Gary: I think if we were to make a movie, we would have [this be] a challenge… Again, that was part of the fun, and part of the reason I really enjoyed writing this as a novel is the ability to adjust rather than explicitly describe something, I think, the way you have to when you are writing a screenplay. Just to be very, very vague about it then let the readers’ own imagination [run wild]… Which I think is often more potent then anything you could describe. Allow them to fill in the blanks. They can come up with something quite horrific in their own imagination.

You have a handful of un-produced works that I saw on your website. Secret Weapons, Homeworld.
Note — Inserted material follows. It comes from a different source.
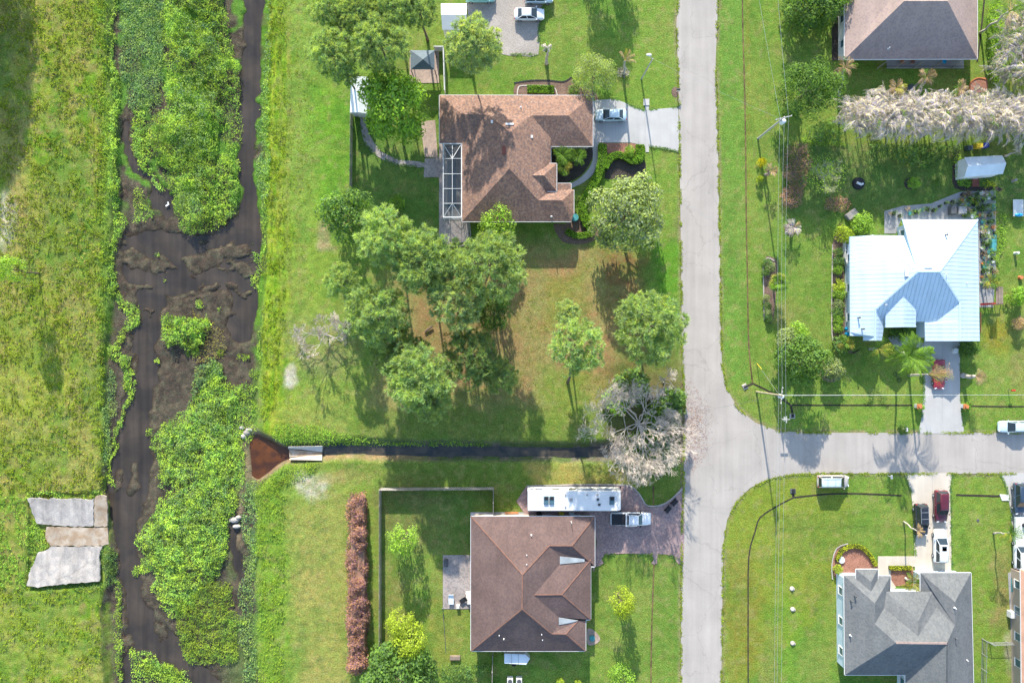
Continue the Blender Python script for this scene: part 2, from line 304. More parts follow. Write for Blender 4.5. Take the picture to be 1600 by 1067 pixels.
MUD2 = [(175,255),(200,262),(240,300),(260,350),(300,372),(190,372),(180,330)]
ROAD = [(1060,-1500),(1060,0),(1057,35),(1060,130),(1062,240),(1064,400),(1066,560),(1070,640),(1069,700),(1068,760),(1065,830),(1064,1067),(1064,2600),(1127,2600),(1127,1067),(1129,920),(1130,850),(1136,812),(1150,785),(1172,762),(1205,747),(1240,741),(1290,739),(1400,740),(1600,740),(3200,741),(3200,676),(1600,676),(1260,676),(1215,673),(1180,660),(1152,637),(1135,605),(1128,570),(1126,500),(1125,400),(1122,240),(1120,160),(1118,100),(1122,0),(1122,-1500)]
def zland(u, v):
    """height of the ground at pixel (u, v)"""
    u = np.asarray(u, float); v = np.asarray(v, float)
    wu = u+(fbm(u, v, 28, 3, 1)-.5)*22; wv = v+(fbm(u, v, 28, 3, 2)-.5)*22
    z = np.zeros(u.shape)
    c = sdf(u+(fbm(u, v, 40, 3, 3)-.5)*10, v, CHAN)
    inc = c > -12
    depth = sm(c, -8, 14)
    z -= .87*depth
    z += depth*((fbm(u, v, 30, 4, 6)-.5)*.30+(fbm(u, v, 6, 3, 7)-.5)*.12)
    wd = np.maximum(np.maximum(sdf(wu, wv, WAT), sdf(wu, wv, W2)-2), sdf(wu, wv, W3)-2)
    bars = np.full(u.shape, -99.)
    for b in BARS: bars = np.maximum(bars, sdf(wu*.4+u*.6, wv*.4+v*.6, b))
    bars = np.maximum(bars, np.where((v > 375) & (v < 500) & (u > 185) & (u < 400), (fbm(u, v*1.6, 22, 4, 15)-.60)*90, -99.))
    wd = wd+(fbm(u, v, 10, 3, 16)-.5)*9
    wd = np.minimum(wd, -bars-(fbm(u, v, 7, 3, 17)-.5)*7)
    z -= .32*sm(wd, -9, 8)
    p = sdf(u, v, POOL); z -= 1.1*sm(p, -5, 8)
    dd = ldist(u+(fbm(u, v, 30, 2, 8)-.5)*4, v+(fbm(u, v, 25, 3, 9)-.5)*5, DITCH); z -= 1.0*(1-sm(dd, 3, 21))*sm(u, 420, 452)*(1-sm(u, 955, 985))
    sp_ = sdf(u, v, [(46,772),(172,768),(172,860),(160,915),(42,922)]); z -= .42*sm(sp_, -3, 3)*(1-sm(c, -8, 4))
    fld = (1-sm(u, 150, 162)); z += fld*(fbm(u, v, 9, 3, 10)-.5)*.22
    lev = sm(u, 414, 424)*(1-sm(u, 545, 600))*(1-sm(c, -6, -2)); z += lev*(fbm(u, v, 8, 3, 11)-.5)*.14
    z += sm(u, 405, 425)*(1-sm(u, 440, 470))*.12
    lot = sm(u, 600, 640)*(1-sm(u, 1040, 1060))*sm(v, 400, 430)*(1-sm(v, 670, 690)); z += lot*(fbm(u, v, 9, 3, 12)-.5)*.07
    z += (fbm(u, v, 5, 2, 13)-.5)*.025
    return z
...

Which one could you see living on as a novel kind of like Abomination?

Gary Whitta: I have quite a bit more than a handful, I think this is what comes with the frustration of being a screenwriter. For every twenty stories that you write, you might be lucky to sale or have made even one of those. For every screenwriter had this kind of large repository of unsold work. One of the nice things about opening up this second front as a novelist, and I also do comic books, is having the opportunity to look at some of these stories that might have been realized as movie ideas to begin with. For whatever reason they aren’t going to get made into a movie, but there is another way to go about it.

The very first script that I every sold in this business and it got me started as a screenwriter was a script called Oliver which is kind of a weird post-apocalyptic theme park retelling of Oliver Twist. We were never able to get it made into a movie, but I always wanted to tell that story and so I found a comic book artist who was willing to work with me on it and we developed it as a comic book and that comic book is coming out next year. I have this satisfaction of knowing that my story is going to be told, in one form or another.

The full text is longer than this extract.